明るく感動的な音楽が一転、不気味で緊張感溢れる快速部へ突入。まさかのアクシデントに次々と故障していく船内。焦る乗組員…しかし焦燥とは裏腹に事態はどんどん悪くなっていくまるで、映画の戦いの場面のように緊張感溢れる描写が、清水節全開で進行。刻む低音、うなるホルン、駆け巡る木管…これぞまさに吹奏楽!コード進行が単純なだけに雰囲気は抜群。やがてトラブルは収束を迎え、どこか哀愁漂うバラードへと展開。よく聴けばこれまでのテーマの形を変えた変奏となっている。月への名残とともに、乗組員は奇跡にかけて、生還への帰途につく。

 

4.生還

マリンバの印象的なパッセージからスタート。管楽器群が息の長いフレーズで少しずつ加わり、やや緊張感を伴いながらも、奇跡を信じる人々の思いが壮大なフレーズで描かれる。これでもかと言わんばかりに平行進行とsusコードが現れ、盛り上がっては引いて、盛り上がっては引いて…さざなみのように音の奔流は繰り返され、来たるべき生還のエンディングへ向けてただひたすらテンションがあがり続ける。不可能と思われた地球への生還…それはやがて現実のものへと。暗い響き、明るい響きが入り混じり、クレッシェンドにクレッシェンドを重ねて、ついにアポロ13号は地球へ帰還。すべての人々の栄誉を讃えるかのように荘厳華麗な怒涛のグランドフィナーレを形成し、感動のフォルテで幕を閉じる。

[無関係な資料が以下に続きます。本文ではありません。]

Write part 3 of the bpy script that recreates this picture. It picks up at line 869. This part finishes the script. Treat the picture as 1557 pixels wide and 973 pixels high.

恥ずかしいくらいにダサカッコイイ音楽。タイトル通りの音楽を想像していただければその想像通りの音楽が展開される。泣くところ、燃えるところがすべて詰まっており、最後に必ず感動が押し寄せる、というベタベタ音楽。「こうくれば感動の嵐!」「こう盛り上がればすごい壮大!」「この和音進行はロマンチック」という流れを、まったく裏切ることなく全部書いてある…、そんな曲です。